Green’s Dictionary of Slang

blowing n.3

1. (also blowing off) boasting, aggrandizing [blow v.1 (1e)].

[US]‘Mark Twain’ Roughing It 224: What’s your idea for rakin’ up old personalities and blowin’ about your father?
[Aus]Trollope Aus. and N.Z. I 387: A fine art much cultivated in the colonies, for which the colonial phrase of ‘blowing’ has been created.
[Aus]Bulletin (Sydney) 27 Mar. 4/1: Australians may be given to ‘blowing,’ but ‘gas’ does not always carry the day, as was exemplified in a recent case of ‘trying it on,’ by our Sydney Gaslight Company.
[US]C.F. Lummis letter 13 Nov. in Byrkit Letters from the Southwest (1989) 80: You fooled these men out here to starve by your damned blowing.
[Aus]‘Rolf Boldrewood’ Robbery Under Arms (1922) 79: We told him the cattle would fetch that much more money on account of the lunch and the blowing the auctioneer was able to do.
[Aus]Bulletin (Sydney) 23 Aug. 17/2: The hard-headed ‘Pendragon’ [...] says [...] it is pleasant to set Stanbury’s act in contrast to ‘the blowing and the gas which in Australia go, as a rule, hand-in-hand with – not incompetency and dufferism, as with us, but with real right-down, first-chop talent, courage and ability.’.
[Aus]D. Stivens Jimmy Brockett 194: It was probably just a bit of silly blowing on Wills’s part.
[Aus]D. Williamson What If You Died Tomorrow (1977) II i: You stop blowing off about how you bloody well near write my books for me.
[NZ]McGill Dict. of Kiwi Sl. 16/1: blowing/blowing off boasting or talking too much; eg ‘Bill’s blowing off again about his prowess with the cue.’.
[NZ]McGill Reed Dict. of N.Z. Sl. [as cit. 1988].

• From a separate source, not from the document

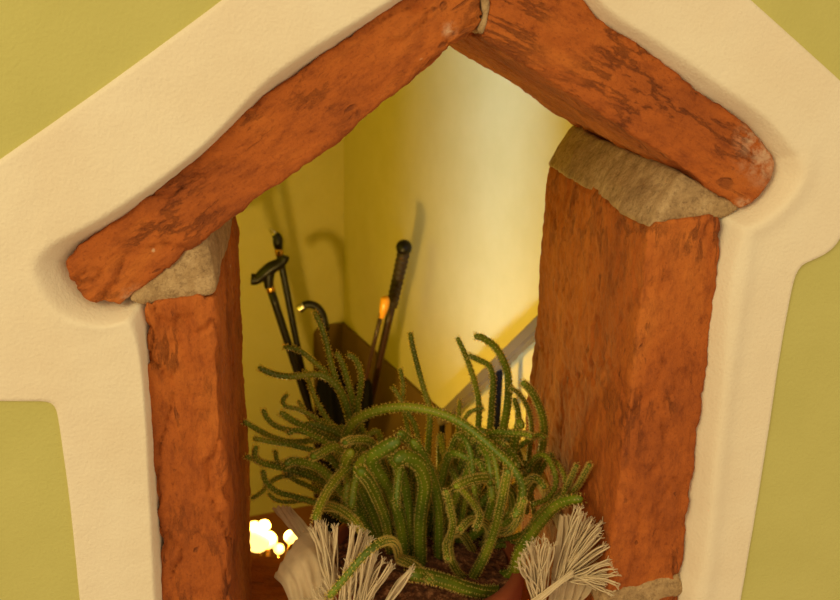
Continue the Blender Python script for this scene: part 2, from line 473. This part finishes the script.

2. telling off, reprimanding [blow v.1 (1b)].

[UK]J.H. Carter ‘The Blood-Stained Boot-Jack’ Log of Commodore Rollingpin 257: Look heah, you better jest dry up and stop your blowin, You can’t scar me.
[UK]Five Years’ Penal Servitude 4: Both desisted from their own recriminations as to ‘rounding’ and ‘blowing’ on each other.
[Aus]‘Rolf Boldrewood’ Robbery Under Arms (1922) 177: One of them had just opened out for a bit of blowing. ‘Billy, old man [...] I’ll report you to the Company if you crawl along this way.’.
[US]B. Seale Seize the Time 29: All this blowing that was going on in the streets that day.